-- begin INFORMATION SHOWN --

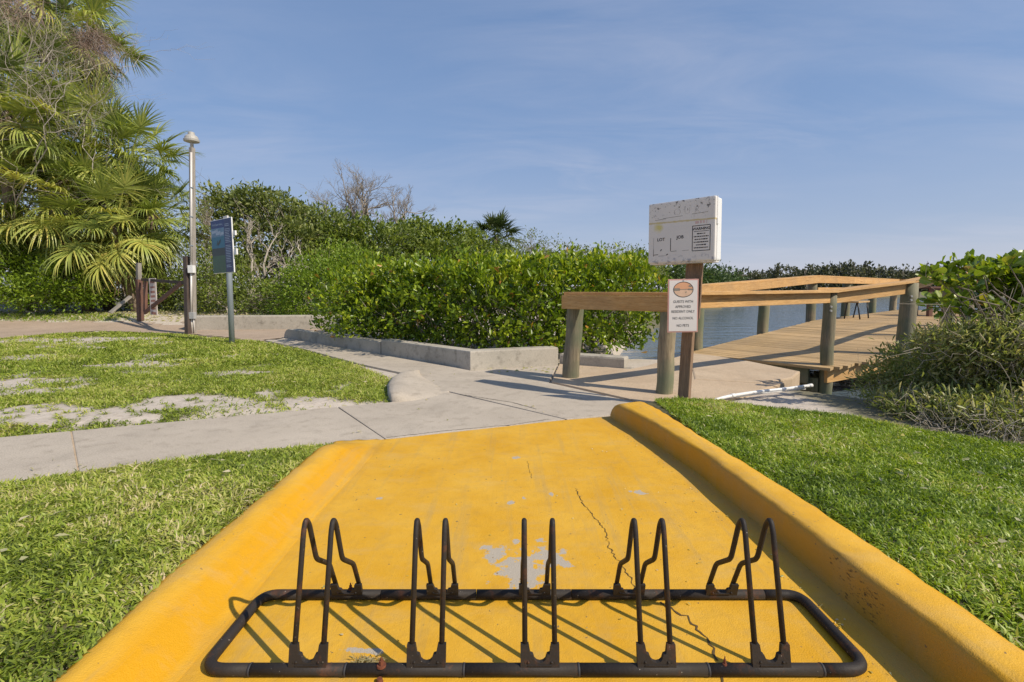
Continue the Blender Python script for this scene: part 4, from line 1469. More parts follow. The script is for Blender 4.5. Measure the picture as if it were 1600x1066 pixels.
def shrub(name, label, cat, base, lobes, ncl, per, leaf, mat, sig=.14, twigs=40, bark='bark', r0=.05, shell=.55, group=None, shape=LEAF4, up=.35, zmin=None, nbase=3, thin=0, flat=.6, wid=.45, litter=0.0):
    base = Vector(base)
    root = empty(name, base)
    tag(root, label, cat, group)
    cc, Pn, D, N, tint = foliage(lobes, ncl, per, sig, flat, shell, zmin, up)
    n = len(Pn)
    if litter: tint = np.where(rs.rand(n) < litter, rs.uniform(.94, 1, n), np.minimum(tint, .93))
    L = leaf * rs.uniform(.6, 1.25, n)
    o = scatter('foliage', Pn, D, N, L, L * wid, tint, M[mat], shape, root)
    o['kind'] = 'stuff'
    if twigs:
        bm = bmesh.new()
        sel = rs.choice(len(cc), min(twigs, len(cc)), replace=False)
        stems = []
        for k in range(nbase):
            an = random.uniform(0, 6.28)
            l = random.choice(lobes)
            e_ = l[0] + Vector((random.gauss(0, .25) * l[1].x, random.gauss(0, .25) * l[1].y, -.15 * l[1].z))
            b_ = base + Vector((math.cos(an), math.sin(an), 0)) * (.06 + .08 * k)
            stems.append(limb(bm, b_, e_, r0, r0 * .45, 7, .05, 6))
        allp = [p for s in stems for p in s[2:]]
        for i in sel:
            tgt = Vector(cc[i])
            src = min(allp, key=lambda p: (p - tgt).length + random.uniform(0, .8))
            limb(bm, src, tgt, r0 * .32, r0 * .09, 4, .06, 4)
            if thin:
                for _ in range(thin):
                    s_ = src.lerp(tgt, random.uniform(.3, .9))
                    limb(bm, s_, s_ + (tgt - src) * random.uniform(.25, .5) + Vector((random.gauss(0, .3), random.gauss(0, .3), random.uniform(-.1, .4))) * (tgt - src).length * .5, r0 * .12, r0 * .05, 3, .05, 3)
        bmobj('branches', bm, M[bark], root, True)['kind'] = 'stuff'
    return root


# --- the clipped hedge in the planter
HL = []
for (px, py, Y, rx, ry, dep) in [(555, 478, 9.0, 62, 58, .7), (610, 470, 8.5, 75, 68, .8), (690, 468, 7.9, 85, 72, .85), (770, 478, 7.5, 85, 70, .8), (850, 478, 7.5, 85, 70, .75), (925, 480, 7.7, 85, 70, .8),
                                 (985, 480, 8.0, 62, 62, .8), (650, 450, 9.4, 90, 42, .8), (760, 448, 9.0, 100, 42, .9), (880, 448, 8.9, 110, 44, .9), (980, 456, 9.0, 70, 42, .8), (530, 470, 9.6, 38, 40, .5)]:
    HL.append(lobe(px, py, Y, rx, ry, dep))
hb = Vector((-.2, 7.9, 0))
hedge = empty('hedge', hb)
tag(hedge, 'long glossy green clipped hedge growing in the walled bed', 'hedge')
parts = []
for (ncl, per, sig) in ((900, 15, .075),):
    cc, Pn, D, N, tint = foliage(HL, ncl, per, sig, .8, .72, .16, .75)
    keep = Pn[:, 2] > .04
    parts.append((Pn[keep], D[keep], N[keep], tint[keep]))
# upright rosettes all over the sunny top
ncl = 900
x = rs.uniform(-3.6, 2.2, ncl)
f_ = rs.rand(ncl)
yfront = 6.9 + np.maximum(0, -x) * .80 - np.minimum(0, x) * 0 + np.maximum(0, x) * .28
y = yfront + f_ * 2.4
ztop = np.interp(x / y, [-.42, -.36, -.30, -.20, 0, .12, .2, .30, .34], [.75, 1.12, 1.32, 1.48, 1.58, 1.60, 1.62, 1.50, 1.1]) - .12 * (f_ < .12)
ztop += (vn(x, y, .6, 12) - .55) * .36 + (vn(x, y, .16, 13) - .5) * .24 - .16 - .06 * (x / y > .12)
per = 12
ci = np.repeat(np.arange(ncl), per)
n = ncl * per
Pn = np.stack([x[ci], y[ci], ztop[ci]], 1) + rs.normal(0, 1, (n, 3)) * [.05, .05, .05]
D = rdir(n, 1.5)
parts.append((Pn, D, rdir(n, .4), np.clip(.5 + .3 * rs.rand(ncl)[ci] + rs.normal(0, .14, n), 0, .955)))
nf_ = 9000
x = rs.uniform(-3.7, 2.25, nf_)
y = 7.35 + np.maximum(0, -x) * .80 + np.maximum(0, x) * .28 + rs.rand(nf_) * 1.3
Pn = np.stack([x, y, rs.uniform(.06, 1.35, nf_)], 1)
parts.append((Pn, rdir(nf_, .3), rdir(nf_, .6), np.clip(rs.normal(.3, .15, nf_), 0, .9)))
ncl = 480
x = rs.uniform(-3.5, 2.1, ncl)
y = 6.78 + np.maximum(0, -x) * .80 + np.maximum(0, x) * .28 + rs.normal(0, .1, ncl)
zc_ = rs.uniform(.12, 1.45, ncl)
y += .25 * (zc_ / 1.45) ** 3
ci = np.repeat(np.arange(ncl), 11)
Pn = np.stack([x, y, zc_], 1)[ci] + rs.normal(0, .055, (ncl * 11, 3))
dd_ = rdir(ncl * 11, .7)
dd_[:, 1] -= .35
parts.append((Pn, dd_, rdir(ncl * 11, .5), np.clip(.14 + .5 * rs.rand(ncl)[ci] + rs.normal(0, .13, ncl * 11), 0, .955)))
Pn, D, N, tint = [np.concatenate([p[i] for p in parts]) for i in range(4)]
n = len(Pn)
tint = np.where(rs.rand(n) < .014, rs.uniform(.965, 1, n), np.minimum(tint, .955))
L = .106 * rs.uniform(.5, 1.2, n)
scatter('foliage', Pn, D, N, L, L * .48, tint, M['hedge'], LEAF6, hedge)['kind'] = 'stuff'
bm = bmesh.new()
for k in range(230):
    t_ = random.random()
    p0 = Vector((-3.3 + 5.2 * t_, 0, .1))
    p0.y = 6.95 + max(0, -p0.x) * .8 + max(0, p0.x) * .3 + random.uniform(.2, 1.8)
    limb(bm, p0, p0 + Vector((random.gauss(0, .35), random.gauss(-.25, .3), random.uniform(.5, 1.25))), .016, .004, 4, .07, 5)
bmobj('branches', bm, M['greytwig'], hedge, True)['kind'] = 'stuff'
# sprigs standing proud of the hedge top
sp = []
for (px, py) in ((580, 418), (650, 398), (745, 388), (790, 392), (840, 384), (875, 390), (695, 402), (535, 425), (935, 392), (940, 380), (965, 385), (985, 390), (905, 392), (560, 408), (520, 440), (715, 396), (610, 404), (1000, 396)):
    p = P(px, py, 8.3)
    for k in range(14):
        sp.append((p.x + random.gauss(0, .035), p.y, p.z + random.uniform(-.28, .02)))
sp = np.array(sp)
n = len(sp)
L = rs.uniform(.07, .11, n)
scatter('foliage', sp, rdir(n, 1.1), rdir(n, .4), L, L * .45, np.clip(rs.normal(.6, .2, n), 0, .95), M['hedge'], LEAF6, hedge)['kind'] = 'stuff'


def gz_at(x, y): return float(hgt(np.array([x]), np.array([y]))[0])


def gb(px, Y):
    x = (px - 800) / F * Y
    return Vector((x, Y, gz_at(x, Y) - .05))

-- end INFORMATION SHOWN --

Reproduce all of the material above word for word. Omit the pictures.

Continue the Blender Python script for this scene: part 4, from line 1469. More parts follow. The script is for Blender 4.5. Measure the picture as if it were 1600x1066 pixels.
def shrub(name, label, cat, base, lobes, ncl, per, leaf, mat, sig=.14, twigs=40, bark='bark', r0=.05, shell=.55, group=None, shape=LEAF4, up=.35, zmin=None, nbase=3, thin=0, flat=.6, wid=.45, litter=0.0):
    base = Vector(base)
    root = empty(name, base)
    tag(root, label, cat, group)
    cc, Pn, D, N, tint = foliage(lobes, ncl, per, sig, flat, shell, zmin, up)
    n = len(Pn)
    if litter: tint = np.where(rs.rand(n) < litter, rs.uniform(.94, 1, n), np.minimum(tint, .93))
    L = leaf * rs.uniform(.6, 1.25, n)
    o = scatter('foliage', Pn, D, N, L, L * wid, tint, M[mat], shape, root)
    o['kind'] = 'stuff'
    if twigs:
        bm = bmesh.new()
        sel = rs.choice(len(cc), min(twigs, len(cc)), replace=False)
        stems = []
        for k in range(nbase):
            an = random.uniform(0, 6.28)
            l = random.choice(lobes)
            e_ = l[0] + Vector((random.gauss(0, .25) * l[1].x, random.gauss(0, .25) * l[1].y, -.15 * l[1].z))
            b_ = base + Vector((math.cos(an), math.sin(an), 0)) * (.06 + .08 * k)
            stems.append(limb(bm, b_, e_, r0, r0 * .45, 7, .05, 6))
        allp = [p for s in stems for p in s[2:]]
        for i in sel:
            tgt = Vector(cc[i])
            src = min(allp, key=lambda p: (p - tgt).length + random.uniform(0, .8))
            limb(bm, src, tgt, r0 * .32, r0 * .09, 4, .06, 4)
            if thin:
                for _ in range(thin):
                    s_ = src.lerp(tgt, random.uniform(.3, .9))
                    limb(bm, s_, s_ + (tgt - src) * random.uniform(.25, .5) + Vector((random.gauss(0, .3), random.gauss(0, .3), random.uniform(-.1, .4))) * (tgt - src).length * .5, r0 * .12, r0 * .05, 3, .05, 3)
        bmobj('branches', bm, M[bark], root, True)['kind'] = 'stuff'
    return root


# --- the clipped hedge in the planter
HL = []
for (px, py, Y, rx, ry, dep) in [(555, 478, 9.0, 62, 58, .7), (610, 470, 8.5, 75, 68, .8), (690, 468, 7.9, 85, 72, .85), (770, 478, 7.5, 85, 70, .8), (850, 478, 7.5, 85, 70, .75), (925, 480, 7.7, 85, 70, .8),
                                 (985, 480, 8.0, 62, 62, .8), (650, 450, 9.4, 90, 42, .8), (760, 448, 9.0, 100, 42, .9), (880, 448, 8.9, 110, 44, .9), (980, 456, 9.0, 70, 42, .8), (530, 470, 9.6, 38, 40, .5)]:
    HL.append(lobe(px, py, Y, rx, ry, dep))
hb = Vector((-.2, 7.9, 0))
hedge = empty('hedge', hb)
tag(hedge, 'long glossy green clipped hedge growing in the walled bed', 'hedge')
parts = []
for (ncl, per, sig) in ((900, 15, .075),):
    cc, Pn, D, N, tint = foliage(HL, ncl, per, sig, .8, .72, .16, .75)
    keep = Pn[:, 2] > .04
    parts.append((Pn[keep], D[keep], N[keep], tint[keep]))
# upright rosettes all over the sunny top
ncl = 900
x = rs.uniform(-3.6, 2.2, ncl)
f_ = rs.rand(ncl)
yfront = 6.9 + np.maximum(0, -x) * .80 - np.minimum(0, x) * 0 + np.maximum(0, x) * .28
y = yfront + f_ * 2.4
ztop = np.interp(x / y, [-.42, -.36, -.30, -.20, 0, .12, .2, .30, .34], [.75, 1.12, 1.32, 1.48, 1.58, 1.60, 1.62, 1.50, 1.1]) - .12 * (f_ < .12)
ztop += (vn(x, y, .6, 12) - .55) * .36 + (vn(x, y, .16, 13) - .5) * .24 - .16 - .06 * (x / y > .12)
per = 12
ci = np.repeat(np.arange(ncl), per)
n = ncl * per
Pn = np.stack([x[ci], y[ci], ztop[ci]], 1) + rs.normal(0, 1, (n, 3)) * [.05, .05, .05]
D = rdir(n, 1.5)
parts.append((Pn, D, rdir(n, .4), np.clip(.5 + .3 * rs.rand(ncl)[ci] + rs.normal(0, .14, n), 0, .955)))
nf_ = 9000
x = rs.uniform(-3.7, 2.25, nf_)
y = 7.35 + np.maximum(0, -x) * .80 + np.maximum(0, x) * .28 + rs.rand(nf_) * 1.3
Pn = np.stack([x, y, rs.uniform(.06, 1.35, nf_)], 1)
parts.append((Pn, rdir(nf_, .3), rdir(nf_, .6), np.clip(rs.normal(.3, .15, nf_), 0, .9)))
ncl = 480
x = rs.uniform(-3.5, 2.1, ncl)
y = 6.78 + np.maximum(0, -x) * .80 + np.maximum(0, x) * .28 + rs.normal(0, .1, ncl)
zc_ = rs.uniform(.12, 1.45, ncl)
y += .25 * (zc_ / 1.45) ** 3
ci = np.repeat(np.arange(ncl), 11)
Pn = np.stack([x, y, zc_], 1)[ci] + rs.normal(0, .055, (ncl * 11, 3))
dd_ = rdir(ncl * 11, .7)
dd_[:, 1] -= .35
parts.append((Pn, dd_, rdir(ncl * 11, .5), np.clip(.14 + .5 * rs.rand(ncl)[ci] + rs.normal(0, .13, ncl * 11), 0, .955)))
Pn, D, N, tint = [np.concatenate([p[i] for p in parts]) for i in range(4)]
n = len(Pn)
tint = np.where(rs.rand(n) < .014, rs.uniform(.965, 1, n), np.minimum(tint, .955))
L = .106 * rs.uniform(.5, 1.2, n)
scatter('foliage', Pn, D, N, L, L * .48, tint, M['hedge'], LEAF6, hedge)['kind'] = 'stuff'
bm = bmesh.new()
for k in range(230):
    t_ = random.random()
    p0 = Vector((-3.3 + 5.2 * t_, 0, .1))
    p0.y = 6.95 + max(0, -p0.x) * .8 + max(0, p0.x) * .3 + random.uniform(.2, 1.8)
    limb(bm, p0, p0 + Vector((random.gauss(0, .35), random.gauss(-.25, .3), random.uniform(.5, 1.25))), .016, .004, 4, .07, 5)
bmobj('branches', bm, M['greytwig'], hedge, True)['kind'] = 'stuff'
# sprigs standing proud of the hedge top
sp = []
for (px, py) in ((580, 418), (650, 398), (745, 388), (790, 392), (840, 384), (875, 390), (695, 402), (535, 425), (935, 392), (940, 380), (965, 385), (985, 390), (905, 392), (560, 408), (520, 440), (715, 396), (610, 404), (1000, 396)):
    p = P(px, py, 8.3)
    for k in range(14):
        sp.append((p.x + random.gauss(0, .035), p.y, p.z + random.uniform(-.28, .02)))
sp = np.array(sp)
n = len(sp)
L = rs.uniform(.07, .11, n)
scatter('foliage', sp, rdir(n, 1.1), rdir(n, .4), L, L * .45, np.clip(rs.normal(.6, .2, n), 0, .95), M['hedge'], LEAF6, hedge)['kind'] = 'stuff'


def gz_at(x, y): return float(hgt(np.array([x]), np.array([y]))[0])


def gb(px, Y):
    x = (px - 800) / F * Y
    return Vector((x, Y, gz_at(x, Y) - .05))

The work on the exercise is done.